Mnie się wydaje, że zwyczajowo przy sprzedaży auta jazdę próbną
przeprowadza dotychczasowy właściciel wg wytycznych kupującego jadącego
w charakterze pasażera. Co więcej - tenże powinien wyraźnie zrzec się
roszczeń w przypadku np. urwanej w wypadku nogi.
Ciekawsze jest: co się dzieje, jeśli nabywca spowoduje szkodę tuż po
podpisaniu umowy, ale zanim Ty cokolwiek z tą umową zrobisz. Też nie wiem.
--
Tnx. Pzdr. Pyrtek
-
6. Data: 2010-05-13 06:11:02
Temat: Re: Jazda próbna przed sprzedażą
Od: to <t...@a...xyz>
Pyrtek wrote:
> Mnie się wydaje, że zwyczajowo przy sprzedaży auta jazdę próbną
> przeprowadza dotychczasowy właściciel wg wytycznych kupującego jadącego
> w charakterze pasażera.
Taką próbną jazdę można sobie równie dobrze odpuścić, bo nie ma żadnego
sensu. Nie wiem, gdzie są takie zwyczaje, ale generalnie kupno używanego
auta bez przejechania się nim jest mało mądre.
--
cokolwiek
-
7. Data: 2010-05-13 13:16:27
Temat: Re: Jazda próbna przed sprzedażą
Od: witek <w...@g...pl.invalid>
Pyrtek wrote:
>
> Ciekawsze jest: co się dzieje, jeśli nabywca spowoduje szkodę tuż po
> podpisaniu umowy, ale zanim Ty cokolwiek z tą umową zrobisz. Też nie wiem.
>
>
>
A co mialby z ta umowa jeszcze robic?
-
8. Data: 2010-05-13 13:18:23
Temat: Re: Jazda próbna przed sprzedażą
Od: "SDD" <s...@t...pl>
Użytkownik "Pyrtek" <u...@n...com> napisał w wiadomości
news:hsg1hj$f1v$1@news.onet.pl...
SebSas pisze:
>Ciekawsze jest: co się dzieje, jeśli nabywca spowoduje szkodę tuż po
>podpisaniu umowy, ale zanim Ty cokolwiek z tą umową zrobisz.

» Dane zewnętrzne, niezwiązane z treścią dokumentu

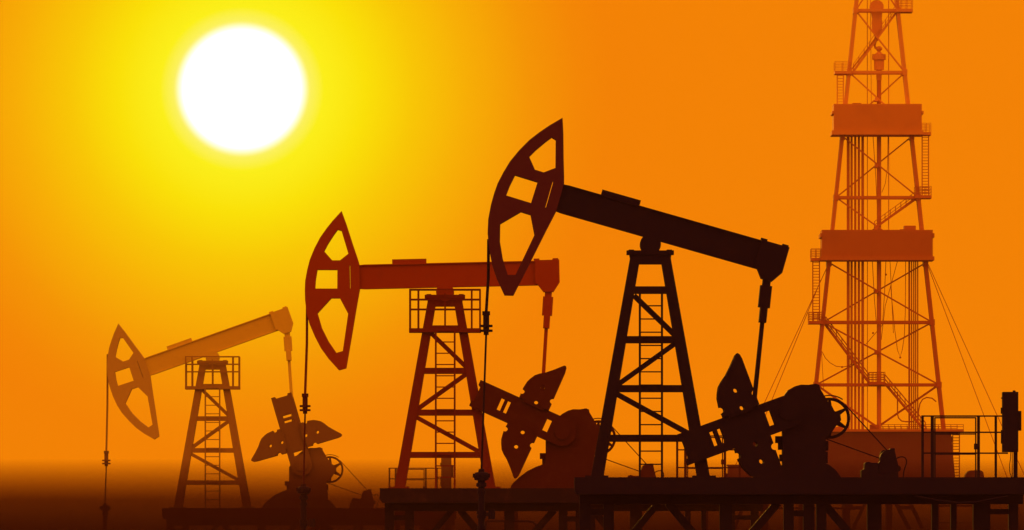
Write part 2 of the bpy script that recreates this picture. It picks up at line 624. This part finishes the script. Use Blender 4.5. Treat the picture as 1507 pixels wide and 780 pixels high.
def guard_rail(origin, U, mat, label):
    u0 = 440
    T = thing('guard_rail', (origin[0] + u0 * U, origin[1] - 8 * U, origin[2]), label, 'railing', 'guard rails on the platforms')
    for u, w in ((400.3, 3.8), (414.6, 4.8), (482.6, 4.2), (508, 3.6)):
        MB().bar((u - u0, 0, 0), (u - u0, 0, 91), w, 3).build('post', mat, T, U)
    for z in (90.6, 66.7, 36.0):
        MB().bar((398.8 - u0, 1.8, z), (526 - u0, 1.8, z), 2.2, 2.2).build('rail', mat, T, U)
    gt = MB().bar((418.5 - u0, 0, 0.8), (418.5 - u0, 0, 88.5), 2, 2)
    gt.bar((478.5 - u0, 0, 0.8), (478.5 - u0, 0, 88.5), 2, 2)
    for z in (88, 64.2, 34.6):
        gt.bar((418 - u0, 0, z), (479 - u0, 0, z), 2, 2)
    g_ = gt.build('gate', mat, T, U)
    MB().box(476 - u0, 484.5 - u0, -4, 4, 41.5, 50).build('latch', mat, g_, U)
    return T


def cabinet(origin, U, mat, label):
    u0 = 537
    T = thing('control_cabinet', (origin[0] + u0 * U, origin[1] - 8 * U, origin[2]), label, 'electrical cabinet', 'control cabinets on the platforms')
    body = MB().box(517.4 - u0, 540.6 - u0, -10, 10, 37.5, 126)
    body.build('cabinet_body', mat, T, U, bevel=0.7 * U)
    MB().box(540.6 - u0, 545.3 - u0, -7, 7, 69, 98).build('side_box', mat, T, U, bevel=0.4 * U)
    for z0, z1, w in ((94, 103, 2.0), (50, 70, 1.8), (116, 118, 1.4)):
        MB().box(517.4 - w - u0, 517.4 - u0, -4, 4, z0, z1).build('hinge', mat, T, U)
    MB().lathe([(2.2, 126), (2.2, 127.4), (1.6, 128.3)], 535 - u0, 0, 12).build('antenna_cap', mat, T, U)
    MB().box(534 - u0, 540 - u0, -3, 3, 0, 37.5).build('post', mat, T, U)
    c = MB()
    c.tube([(530 - u0, -2, 37.5), (529.6 - u0, -2, 28), (528 - u0, -2, 18), (528.6 - u0, -2, 8), (531 - u0, -2, 0)], 0.6, 6)
    c.tube([(532.3 - u0, 2, 37.5), (532.3 - u0, 2, 0)], 0.6, 6)
    c.build('conduit', mat, T, U)
    return T


def platform(origin, U, mat, label):
    """Raised steel deck on columns; the origin is on the ground under the pumpjack, H the deck height in units."""
    H = origin[2] / U
    T = thing('steel_platform', (origin[0], origin[1], 0), label, 'platform', 'raised steel platforms under the pumpjacks')

    def zz(z):
        return z + H
    d = MB().prism([(-112, zz(-0.2)), (-112, zz(-19)), (-108, zz(-25)), (552, zz(-25)), (552, zz(-0.2))], -26.2, 26.2)
    for u0, u1 in ((-111.4, 88), (305, 551.4)):
        for y0, y1 in ((-65.8, -26.3), (26.3, 70)):
            d.prism([(u0, zz(-0.4)), (u0, zz(-18.5)), (u0 + 4, zz(-24.6)), (u1, zz(-24.6)), (u1, zz(-0.4))], y0, y1)
    d.build('deck', mat, T, U)
    MB().prism([(-111.6, zz(-0.1)), (-111.6, zz(-18.7)), (-107.7, zz(-24.8)), (551.6, zz(-24.8)), (551.6, zz(-0.1))], -70, -66).build('fascia', mat, T, U)
    MB().box(-104, 548, -14, 14, zz(-39), zz(-25.2)).build('girder', mat, T, U)
    for u0, u1 in ((-104, -88), (-69, -53.5), (102, 120), (196, 211), (225, 241.5), (244, 259), (319, 340), (414, 423.5), (442, 450), (475, 500), (527, 541)):
        MB().box(u0, u1, -9, 9, 0.0, zz(-39)).build('column', mat, T, U)
    for (ua, za), (ub, zb), w in (((12, -37), (-45, -105), 10), (((26), -37), (78, -100), 12), ((188, -37), (135, -98), 12), ((255, -37), (312, -105), 12)):
        MB().bar((ua, 0, zz(za)), (ub, 0, zz(zb)), w, 8).build('brace', mat, T, U)
    for u0, u1, za, zb in ((-88, -69, -46, -55), (211, 225, -48, -57), (500, 527, -46, -54)):
        MB().box(u0, u1, -6, 6, zz(zb), zz(za)).build('crossbar', mat, T, U)
    return T


def wellhead(origin, U, well_u, well_z, mat, label):
    H = origin[2] / U
    T = thing('wellhead', (origin[0] + well_u * U, origin[1], 0), label, 'wellhead', 'wellheads under the horse heads')
    t = well_z + H
    sbx = MB()
    sbx.lathe([(4.9, t - 27), (7.5, t - 26), (7.5, t - 21), (5.5, t - 20), (5.5, t - 17.5), (10.6, t - 16), (11.3, t - 9), (9.5, t - 5.5), (4.6, t - 4.5), (4.0, t)], 0, 0, 18)
    sbx.box(-12.8, 12.8, -4, 4, t - 13, t - 7)
    sbx.build('stuffing_box', mat, T, U)
    b = MB().lathe([(4.8, 0), (4.8, t - 26)], 0, 0, 16)
    for z, r in ((t - 34, 6.2), (t - 64, 7.2), (t - 70, 6.6)):
        b.lathe([(r, z - 3), (r, z + 2)], 0, 0, 16)
    b.lathe([(6.0, 0.1), (6.0, t - 84)], 0, 0, 16)
    b.build('casing_pipe', mat, T, U)
    v = MB().box(4, 15, -3, 3, t - 70, t - 64)
    v.lathe([(5, t - 74), (5, t - 60)], 15, 0, 12)
    v.build('side_valve', mat, T, U)
    return T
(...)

Też nie wiem.
Umowa staje sie wazna z chwila jej zawarcia, wiec akurat nie ma tu zadnego
problemu
Pozdrawiam
SDD
-
9. Data: 2010-05-13 13:38:57
Temat: Re: Jazda próbna przed sprzedażą
Od: MZ <"mcold0[wyt]"@poczta.onet.pl>
W dniu 2010-05-13 07:09, Pyrtek pisze:
[ciach]
> Ciekawsze jest: co się dzieje, jeśli nabywca spowoduje szkodę tuż po
> podpisaniu umowy, ale zanim Ty cokolwiek z tą umową zrobisz. Też nie wiem.
>
Dlatego dobrym zwyczajem jest na obu kopiach oprócz daty wpisywać
dokładną godzinę kiedy umowa została podpisana i auto zmieniło
właściciela. To chociaż trochę zabezpiecza przed w/w sytuacją.